The work began in August 1966 — just after Revolver emerged, but only three months before the Sgt. Pepper sessions commenced with “Strawberry Fields Forever.” Wilson’s methods differed considerably from the Beatles’: he used platoons of studio pros (the other Beach Boys weren’t considered essential to the work bearing their name, beyond the vocals), several recording facilities, and by this time was recording components of songs rather than complete takes; these were intended to be spliced together later. Also, he produced himself, and didn’t have (or need) the benefit of George Martin’s knowhow to make things happen.

But putting so much pressure on himself was, again, inviting trouble. The album was scheduled to be completed and issued by January 1967. But by then, violent arguments had erupted between Wilson and his band, notably Mike Love, who again took issue with what he saw as general self-indulgence; Parks’s impenetrable lyrics (which were beyond his comprehension as well as — he felt — their fans’); and Brian’s ongoing shift away from the formula that had brought them this far. Added to this was Brian’s copious drug use, especially of LSD; his latent paranoia; and his own personal demons and delicate psyche. The stage was thus set for a spectacular collapse.

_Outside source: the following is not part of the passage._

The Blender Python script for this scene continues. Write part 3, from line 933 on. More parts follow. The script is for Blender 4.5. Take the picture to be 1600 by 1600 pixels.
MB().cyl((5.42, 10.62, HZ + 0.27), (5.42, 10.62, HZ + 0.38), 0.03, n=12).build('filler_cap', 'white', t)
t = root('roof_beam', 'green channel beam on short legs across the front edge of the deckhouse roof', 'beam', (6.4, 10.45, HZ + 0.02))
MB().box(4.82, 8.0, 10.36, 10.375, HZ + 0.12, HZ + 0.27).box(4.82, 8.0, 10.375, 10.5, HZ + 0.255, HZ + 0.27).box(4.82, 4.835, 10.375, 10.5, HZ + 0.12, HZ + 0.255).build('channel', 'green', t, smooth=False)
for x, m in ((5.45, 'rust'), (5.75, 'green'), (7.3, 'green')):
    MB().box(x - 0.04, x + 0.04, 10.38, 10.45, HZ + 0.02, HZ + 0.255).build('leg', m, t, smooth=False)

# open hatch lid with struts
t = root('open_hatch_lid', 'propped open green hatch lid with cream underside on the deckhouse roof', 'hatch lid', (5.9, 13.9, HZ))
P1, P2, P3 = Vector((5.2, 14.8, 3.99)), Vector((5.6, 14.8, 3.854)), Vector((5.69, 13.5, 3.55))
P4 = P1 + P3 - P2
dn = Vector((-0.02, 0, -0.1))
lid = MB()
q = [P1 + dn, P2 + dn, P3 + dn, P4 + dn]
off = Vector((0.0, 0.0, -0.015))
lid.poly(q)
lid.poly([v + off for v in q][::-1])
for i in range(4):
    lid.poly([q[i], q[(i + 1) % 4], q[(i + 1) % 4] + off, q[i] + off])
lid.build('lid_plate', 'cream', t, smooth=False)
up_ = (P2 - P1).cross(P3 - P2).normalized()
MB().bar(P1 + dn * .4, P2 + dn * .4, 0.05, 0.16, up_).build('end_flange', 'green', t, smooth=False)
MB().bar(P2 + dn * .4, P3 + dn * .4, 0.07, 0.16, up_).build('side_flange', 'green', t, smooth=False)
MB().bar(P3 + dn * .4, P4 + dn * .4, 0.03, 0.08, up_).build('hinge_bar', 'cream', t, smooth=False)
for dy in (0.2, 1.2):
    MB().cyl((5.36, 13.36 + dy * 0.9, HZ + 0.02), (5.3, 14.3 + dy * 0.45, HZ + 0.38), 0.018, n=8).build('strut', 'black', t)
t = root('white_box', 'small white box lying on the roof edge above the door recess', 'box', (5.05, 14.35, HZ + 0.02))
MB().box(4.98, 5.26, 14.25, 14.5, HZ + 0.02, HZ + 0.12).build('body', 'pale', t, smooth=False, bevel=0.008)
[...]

It has been said that Brian was in his car with the radio on when he first heard “Strawberry Fields Forever.” He pulled over to listen to the entire recording, and when it was over, he wept, saying, “They got there first.” This must have been in February; and when the now past-due project suffered the defection of Van Dyke Parks the following month, SMiLE — the masterpiece that never was, intended to show the world as well as the Beatles who rock’s biggest genius was — became irretrievably derailed. Capitol announced its shelving in May, just before Sgt. Pepper was released.

Among the giants of rock in early 1967, Brian Wilson had self-destructed; Bob Dylan was recuperating from his motorcycle accident, and the Rolling Stones were still playing catch-up before a series of drug busts sidelined them for most of the year. The Beatles’ path to artistic supremacy — with their first post-touring album — could not have been clearer.